What follows is a listing; give it again exactly, in its entirety.

------------

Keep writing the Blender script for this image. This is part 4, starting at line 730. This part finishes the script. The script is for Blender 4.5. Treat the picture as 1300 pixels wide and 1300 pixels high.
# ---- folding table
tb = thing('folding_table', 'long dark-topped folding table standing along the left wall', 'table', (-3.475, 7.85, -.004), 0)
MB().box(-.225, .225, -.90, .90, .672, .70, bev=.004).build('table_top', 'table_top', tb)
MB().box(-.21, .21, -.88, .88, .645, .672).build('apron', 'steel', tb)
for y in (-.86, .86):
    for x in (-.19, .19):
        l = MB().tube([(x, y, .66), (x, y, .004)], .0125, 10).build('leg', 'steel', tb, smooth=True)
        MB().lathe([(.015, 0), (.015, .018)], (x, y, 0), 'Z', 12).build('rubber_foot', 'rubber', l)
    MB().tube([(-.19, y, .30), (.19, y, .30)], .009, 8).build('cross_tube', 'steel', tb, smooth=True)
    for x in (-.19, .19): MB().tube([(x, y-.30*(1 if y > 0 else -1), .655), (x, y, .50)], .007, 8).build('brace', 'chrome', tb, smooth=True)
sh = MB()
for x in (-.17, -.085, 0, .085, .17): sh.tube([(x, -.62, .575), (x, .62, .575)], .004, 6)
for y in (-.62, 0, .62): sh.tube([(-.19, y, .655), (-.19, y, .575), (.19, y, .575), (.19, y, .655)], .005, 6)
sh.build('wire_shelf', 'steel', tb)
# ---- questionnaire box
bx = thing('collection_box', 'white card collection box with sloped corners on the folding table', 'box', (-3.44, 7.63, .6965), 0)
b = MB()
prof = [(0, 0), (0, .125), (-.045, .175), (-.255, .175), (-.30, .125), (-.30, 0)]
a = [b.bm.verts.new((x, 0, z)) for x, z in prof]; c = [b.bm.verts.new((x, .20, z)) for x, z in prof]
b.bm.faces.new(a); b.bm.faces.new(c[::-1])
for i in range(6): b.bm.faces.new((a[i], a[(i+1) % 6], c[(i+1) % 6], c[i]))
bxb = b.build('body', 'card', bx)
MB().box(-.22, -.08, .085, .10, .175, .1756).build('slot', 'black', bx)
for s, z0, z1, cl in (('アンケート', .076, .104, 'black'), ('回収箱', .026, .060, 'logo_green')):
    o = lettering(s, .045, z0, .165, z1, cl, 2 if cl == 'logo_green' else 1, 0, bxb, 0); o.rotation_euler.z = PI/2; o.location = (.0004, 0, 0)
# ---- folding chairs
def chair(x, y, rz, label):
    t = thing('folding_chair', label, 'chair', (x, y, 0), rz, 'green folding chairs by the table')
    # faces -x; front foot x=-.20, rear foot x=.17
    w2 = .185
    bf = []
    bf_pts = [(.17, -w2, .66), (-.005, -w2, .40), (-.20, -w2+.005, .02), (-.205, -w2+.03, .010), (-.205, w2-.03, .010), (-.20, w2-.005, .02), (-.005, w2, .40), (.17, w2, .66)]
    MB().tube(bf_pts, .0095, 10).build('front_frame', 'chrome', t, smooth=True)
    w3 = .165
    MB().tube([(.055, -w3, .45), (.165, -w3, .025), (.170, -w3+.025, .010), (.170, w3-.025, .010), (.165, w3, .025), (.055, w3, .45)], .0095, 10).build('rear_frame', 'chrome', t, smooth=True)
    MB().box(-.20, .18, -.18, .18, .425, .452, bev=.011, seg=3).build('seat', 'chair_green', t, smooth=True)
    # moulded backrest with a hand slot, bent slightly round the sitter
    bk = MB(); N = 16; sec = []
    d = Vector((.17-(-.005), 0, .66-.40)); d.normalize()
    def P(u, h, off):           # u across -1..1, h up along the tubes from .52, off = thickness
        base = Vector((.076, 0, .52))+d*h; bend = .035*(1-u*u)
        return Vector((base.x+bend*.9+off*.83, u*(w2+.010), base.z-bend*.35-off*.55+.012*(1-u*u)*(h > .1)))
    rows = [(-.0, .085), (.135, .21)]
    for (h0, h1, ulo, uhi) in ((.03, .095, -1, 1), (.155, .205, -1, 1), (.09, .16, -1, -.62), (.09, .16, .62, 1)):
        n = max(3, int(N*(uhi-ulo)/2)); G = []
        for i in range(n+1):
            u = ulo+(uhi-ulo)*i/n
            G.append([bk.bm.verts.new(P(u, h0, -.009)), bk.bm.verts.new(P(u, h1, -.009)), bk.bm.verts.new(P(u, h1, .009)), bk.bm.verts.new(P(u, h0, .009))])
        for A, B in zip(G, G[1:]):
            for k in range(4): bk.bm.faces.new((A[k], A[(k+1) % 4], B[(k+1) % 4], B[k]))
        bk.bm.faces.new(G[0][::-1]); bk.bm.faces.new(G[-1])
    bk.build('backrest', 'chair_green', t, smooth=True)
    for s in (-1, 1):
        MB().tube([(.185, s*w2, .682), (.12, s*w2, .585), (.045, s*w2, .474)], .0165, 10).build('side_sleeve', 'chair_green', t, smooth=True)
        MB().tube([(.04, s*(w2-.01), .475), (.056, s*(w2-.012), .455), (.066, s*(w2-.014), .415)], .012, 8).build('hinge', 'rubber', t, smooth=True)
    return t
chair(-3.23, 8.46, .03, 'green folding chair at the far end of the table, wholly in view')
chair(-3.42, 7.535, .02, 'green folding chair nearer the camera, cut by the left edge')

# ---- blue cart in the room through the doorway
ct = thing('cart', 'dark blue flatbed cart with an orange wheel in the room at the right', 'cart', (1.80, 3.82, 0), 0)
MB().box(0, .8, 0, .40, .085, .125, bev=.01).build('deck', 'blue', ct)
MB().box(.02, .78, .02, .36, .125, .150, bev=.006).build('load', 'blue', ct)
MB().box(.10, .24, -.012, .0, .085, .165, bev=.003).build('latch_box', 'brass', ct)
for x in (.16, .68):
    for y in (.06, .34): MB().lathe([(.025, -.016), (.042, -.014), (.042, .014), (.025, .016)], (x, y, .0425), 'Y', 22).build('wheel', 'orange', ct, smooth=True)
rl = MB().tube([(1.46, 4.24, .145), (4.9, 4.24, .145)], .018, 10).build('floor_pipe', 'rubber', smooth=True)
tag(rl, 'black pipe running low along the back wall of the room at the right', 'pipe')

------------

__The solution__.
Keep writing the Blender script for this image. This is part 4, starting at line 730. This part finishes the script. The script is for Blender 4.5. Treat the picture as 1300 pixels wide and 1300 pixels high.
# ---- folding table
tb = thing('folding_table', 'long dark-topped folding table standing along the left wall', 'table', (-3.475, 7.85, -.004), 0)
MB().box(-.225, .225, -.90, .90, .672, .70, bev=.004).build('table_top', 'table_top', tb)
MB().box(-.21, .21, -.88, .88, .645, .672).build('apron', 'steel', tb)
for y in (-.86, .86):
    for x in (-.19, .19):
        l = MB().tube([(x, y, .66), (x, y, .004)], .0125, 10).build('leg', 'steel', tb, smooth=True)
        MB().lathe([(.015, 0), (.015, .018)], (x, y, 0), 'Z', 12).build('rubber_foot', 'rubber', l)
    MB().tube([(-.19, y, .30), (.19, y, .30)], .009, 8).build('cross_tube', 'steel', tb, smooth=True)
    for x in (-.19, .19): MB().tube([(x, y-.30*(1 if y > 0 else -1), .655), (x, y, .50)], .007, 8).build('brace', 'chrome', tb, smooth=True)
sh = MB()
for x in (-.17, -.085, 0, .085, .17): sh.tube([(x, -.62, .575), (x, .62, .575)], .004, 6)
for y in (-.62, 0, .62): sh.tube([(-.19, y, .655), (-.19, y, .575), (.19, y, .575), (.19, y, .655)], .005, 6)
sh.build('wire_shelf', 'steel', tb)
# ---- questionnaire box
bx = thing('collection_box', 'white card collection box with sloped corners on the folding table', 'box', (-3.44, 7.63, .6965), 0)
b = MB()
prof = [(0, 0), (0, .125), (-.045, .175), (-.255, .175), (-.30, .125), (-.30, 0)]
a = [b.bm.verts.new((x, 0, z)) for x, z in prof]; c = [b.bm.verts.new((x, .20, z)) for x, z in prof]
b.bm.faces.new(a); b.bm.faces.new(c[::-1])
for i in range(6): b.bm.faces.new((a[i], a[(i+1) % 6], c[(i+1) % 6], c[i]))
bxb = b.build('body', 'card', bx)
MB().box(-.22, -.08, .085, .10, .175, .1756).build('slot', 'black', bx)
for s, z0, z1, cl in (('アンケート', .076, .104, 'black'), ('回収箱', .026, .060, 'logo_green')):
    o = lettering(s, .045, z0, .165, z1, cl, 2 if cl == 'logo_green' else 1, 0, bxb, 0); o.rotation_euler.z = PI/2; o.location = (.0004, 0, 0)
# ---- folding chairs
def chair(x, y, rz, label):
    t = thing('folding_chair', label, 'chair', (x, y, 0), rz, 'green folding chairs by the table')
    # faces -x; front foot x=-.20, rear foot x=.17
    w2 = .185
    bf = []
    bf_pts = [(.17, -w2, .66), (-.005, -w2, .40), (-.20, -w2+.005, .02), (-.205, -w2+.03, .010), (-.205, w2-.03, .010), (-.20, w2-.005, .02), (-.005, w2, .40), (.17, w2, .66)]
    MB().tube(bf_pts, .0095, 10).build('front_frame', 'chrome', t, smooth=True)
    w3 = .165
    MB().tube([(.055, -w3, .45), (.165, -w3, .025), (.170, -w3+.025, .010), (.170, w3-.025, .010), (.165, w3, .025), (.055, w3, .45)], .0095, 10).build('rear_frame', 'chrome', t, smooth=True)
    MB().box(-.20, .18, -.18, .18, .425, .452, bev=.011, seg=3).build('seat', 'chair_green', t, smooth=True)
    # moulded backrest with a hand slot, bent slightly round the sitter
    bk = MB(); N = 16; sec = []
    d = Vector((.17-(-.005), 0, .66-.40)); d.normalize()
    def P(u, h, off):           # u across -1..1, h up along the tubes from .52, off = thickness
        base = Vector((.076, 0, .52))+d*h; bend = .035*(1-u*u)
        return Vector((base.x+bend*.9+off*.83, u*(w2+.010), base.z-bend*.35-off*.55+.012*(1-u*u)*(h > .1)))
    rows = [(-.0, .085), (.135, .21)]
    for (h0, h1, ulo, uhi) in ((.03, .095, -1, 1), (.155, .205, -1, 1), (.09, .16, -1, -.62), (.09, .16, .62, 1)):
        n = max(3, int(N*(uhi-ulo)/2)); G = []
        for i in range(n+1):
            u = ulo+(uhi-ulo)*i/n
            G.append([bk.bm.verts.new(P(u, h0, -.009)), bk.bm.verts.new(P(u, h1, -.009)), bk.bm.verts.new(P(u, h1, .009)), bk.bm.verts.new(P(u, h0, .009))])
        for A, B in zip(G, G[1:]):
            for k in range(4): bk.bm.faces.new((A[k], A[(k+1) % 4], B[(k+1) % 4], B[k]))
        bk.bm.faces.new(G[0][::-1]); bk.bm.faces.new(G[-1])
    bk.build('backrest', 'chair_green', t, smooth=True)
    for s in (-1, 1):
        MB().tube([(.185, s*w2, .682), (.12, s*w2, .585), (.045, s*w2, .474)], .0165, 10).build('side_sleeve', 'chair_green', t, smooth=True)
        MB().tube([(.04, s*(w2-.01), .475), (.056, s*(w2-.012), .455), (.066, s*(w2-.014), .415)], .012, 8).build('hinge', 'rubber', t, smooth=True)
    return t
chair(-3.23, 8.46, .03, 'green folding chair at the far end of the table, wholly in view')
chair(-3.42, 7.535, .02, 'green folding chair nearer the camera, cut by the left edge')

# ---- blue cart in the room through the doorway
ct = thing('cart', 'dark blue flatbed cart with an orange wheel in the room at the right', 'cart', (1.80, 3.82, 0), 0)
MB().box(0, .8, 0, .40, .085, .125, bev=.01).build('deck', 'blue', ct)
MB().box(.02, .78, .02, .36, .125, .150, bev=.006).build('load', 'blue', ct)
MB().box(.10, .24, -.012, .0, .085, .165, bev=.003).build('latch_box', 'brass', ct)
for x in (.16, .68):
    for y in (.06, .34): MB().lathe([(.025, -.016), (.042, -.014), (.042, .014), (.025, .016)], (x, y, .0425), 'Y', 22).build('wheel', 'orange', ct, smooth=True)
rl = MB().tube([(1.46, 4.24, .145), (4.9, 4.24, .145)], .018, 10).build('floor_pipe', 'rubber', smooth=True)
tag(rl, 'black pipe running low along the back wall of the room at the right', 'pipe')